John....if you put a boot floppy (linux or dos/win) into my ls-120 and
the system bios is set for it to be a boot device the floppy will boot
the computer.  If you install windows on a 120 meg ls-120 disk, windows
will boot and run properly (i/o is kinda slow).  As to your thought that
linux is for some reason trying to write to the default device after
I've specified the ls-120 device on the command line, no that is not
what happens.  It errors out saying it can't read the superblock, and is
accessing the specified drive, not the default.

Alan

John Aldrich wrote:
> 
> On Thu, 28 Oct 1999, you wrote:
> 
> > John & PC....first off, the ls-120 is definately a bootable drive, both
> > with a standard 1.44 meg floppy as well as with the 120 meg ls-120
> > floppys.  The command that points the output of mkbootdisk to the ls-120
> > is:
> >
> >               mkbootdisk --device /dev/hdc 2.2.9-19mdk
> >
> Really??? Interesting.
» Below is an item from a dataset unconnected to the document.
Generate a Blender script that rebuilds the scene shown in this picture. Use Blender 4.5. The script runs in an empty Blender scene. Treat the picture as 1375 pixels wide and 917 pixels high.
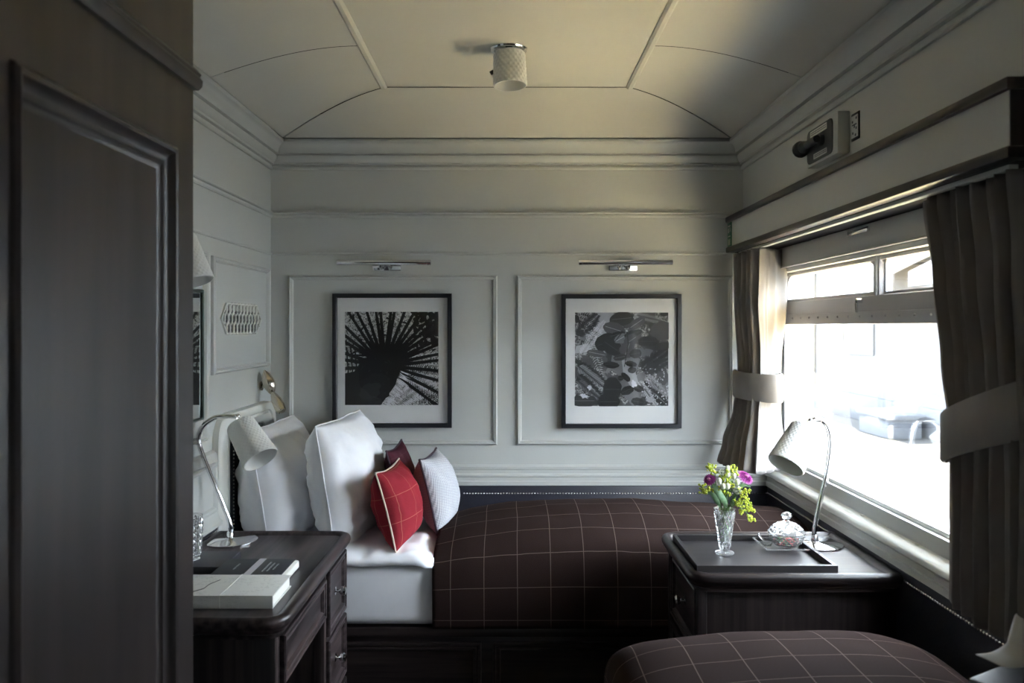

It's been my understanding that Linux (at
> least) doesn't like booting off an LS-120 since it's not a proper
> Floppy drive.
> >
> > But there's a problem.  The mkbootdisk command doesn't seem to like
> > writing to the ls-120 and errors out after a moment.  I've experimented
> > with different discs carrying different formats and never could get a
> > boot disc created on the ls-120.
> >
> Might be due to the fact that Linux sees it as a small hard drive,
> and that it defaults to /dev/fd0. Probably still trying to write to
> /dev/fd0 despite your stating /dev/hdc.